= DATA SEGMENT =
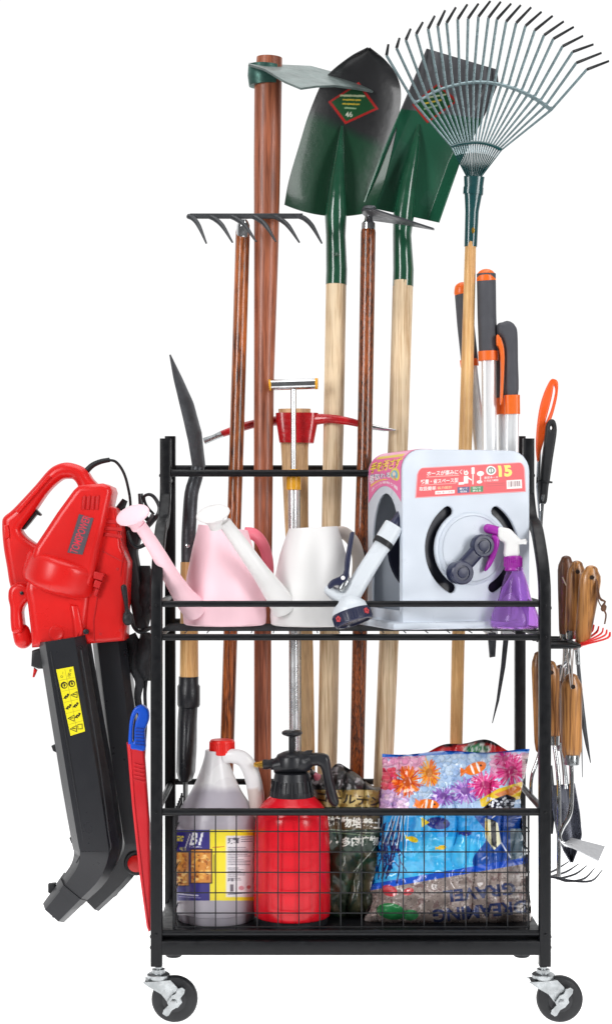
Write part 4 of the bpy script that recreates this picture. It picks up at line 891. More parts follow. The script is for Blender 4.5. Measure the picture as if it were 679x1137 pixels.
# strip over the corners, top and right side
seq = [(.0015, RH - .0335)] + [(.034 - .034 * math.cos(a), RH - .034 + .034 * math.sin(a)) for a in [math.pi / 2 * k / 10 for k in range(11)]] + [(RW - .034 + .034 * math.sin(a), RH - .034 + .034 * math.cos(a)) for a in [math.pi / 2 * k / 10 for k in range(11)]] + [(RW, .004)]
m.sheet(lambda u, v: RP(*(lambda q: (q[0], .007 + (RD - .014) * v, q[1]))(polyat(seq, u))), 60, 2, .003)
m.box(RP(RW / 2, RD / 2, .004), (RW - .004, RD - .01, .006), Matrix.Rotation(phi, 3, 'Z'))
m.build('case_shell', REELW, t, angle=50)
m = MB(); m.box(RP(RW * .42, RD * .45, .006), (RW * 1.02, RD * 1.04, .012), Matrix.Rotation(phi, 3, 'Z'), .004); m.build('base_flange', REELW, t)
DARKIN = pm('dark_navy_plastic', c(26, 28, 42), rough=.4, var=.1)
m = MB(); m.lathe(RP(fc[0], .016, fc[1]), ey, [(0, .092), (.004, .094), (.008, .092), (.0085, .05), (RD - .042, .05), (RD - .0415, .092), (RD - .036, .094), (RD - .034, .09)], 56); m.build('drum', DARKIN, t)
HOSE = pm('grey_hose', c(24, 27, 38), rough=.45, var=.08)
m = MB()
for L_r in (.056, .066, .076):
    pts = []
    for k in range(24 * 9):
        a = 2 * math.pi * k / 24; pts.append(RP(fc[0] + L_r * math.cos(a), .032 + (RD - .074) * k / (24 * 9), fc[1] + L_r * math.sin(a)))
    m.sweep(pts, .0055, 8)
m.build('hose', HOSE, t)
m = MB(); m.lathe(RP(fc[0], .001, fc[1]), -ey, [(0, .0600), (.003, .0595), (.0045, .057), (.0047, .0545), (.0032, .053), (.0032, .012)], 64); m.build('raised_disc', REELW, t)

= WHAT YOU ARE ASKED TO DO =
Quote the data above in full, leaving out the pictures it holds.

= WRITTEN SOLUTION =
Write part 4 of the bpy script that recreates this picture. It picks up at line 891. More parts follow. The script is for Blender 4.5. Measure the picture as if it were 679x1137 pixels.
# strip over the corners, top and right side
seq = [(.0015, RH - .0335)] + [(.034 - .034 * math.cos(a), RH - .034 + .034 * math.sin(a)) for a in [math.pi / 2 * k / 10 for k in range(11)]] + [(RW - .034 + .034 * math.sin(a), RH - .034 + .034 * math.cos(a)) for a in [math.pi / 2 * k / 10 for k in range(11)]] + [(RW, .004)]
m.sheet(lambda u, v: RP(*(lambda q: (q[0], .007 + (RD - .014) * v, q[1]))(polyat(seq, u))), 60, 2, .003)
m.box(RP(RW / 2, RD / 2, .004), (RW - .004, RD - .01, .006), Matrix.Rotation(phi, 3, 'Z'))
m.build('case_shell', REELW, t, angle=50)
m = MB(); m.box(RP(RW * .42, RD * .45, .006), (RW * 1.02, RD * 1.04, .012), Matrix.Rotation(phi, 3, 'Z'), .004); m.build('base_flange', REELW, t)
DARKIN = pm('dark_navy_plastic', c(26, 28, 42), rough=.4, var=.1)
m = MB(); m.lathe(RP(fc[0], .016, fc[1]), ey, [(0, .092), (.004, .094), (.008, .092), (.0085, .05), (RD - .042, .05), (RD - .0415, .092), (RD - .036, .094), (RD - .034, .09)], 56); m.build('drum', DARKIN, t)
HOSE = pm('grey_hose', c(24, 27, 38), rough=.45, var=.08)
m = MB()
for L_r in (.056, .066, .076):
    pts = []
    for k in range(24 * 9):
        a = 2 * math.pi * k / 24; pts.append(RP(fc[0] + L_r * math.cos(a), .032 + (RD - .074) * k / (24 * 9), fc[1] + L_r * math.sin(a)))
    m.sweep(pts, .0055, 8)
m.build('hose', HOSE, t)
m = MB(); m.lathe(RP(fc[0], .001, fc[1]), -ey, [(0, .0600), (.003, .0595), (.0045, .057), (.0047, .0545), (.0032, .053), (.0032, .012)], 64); m.build('raised_disc', REELW, t)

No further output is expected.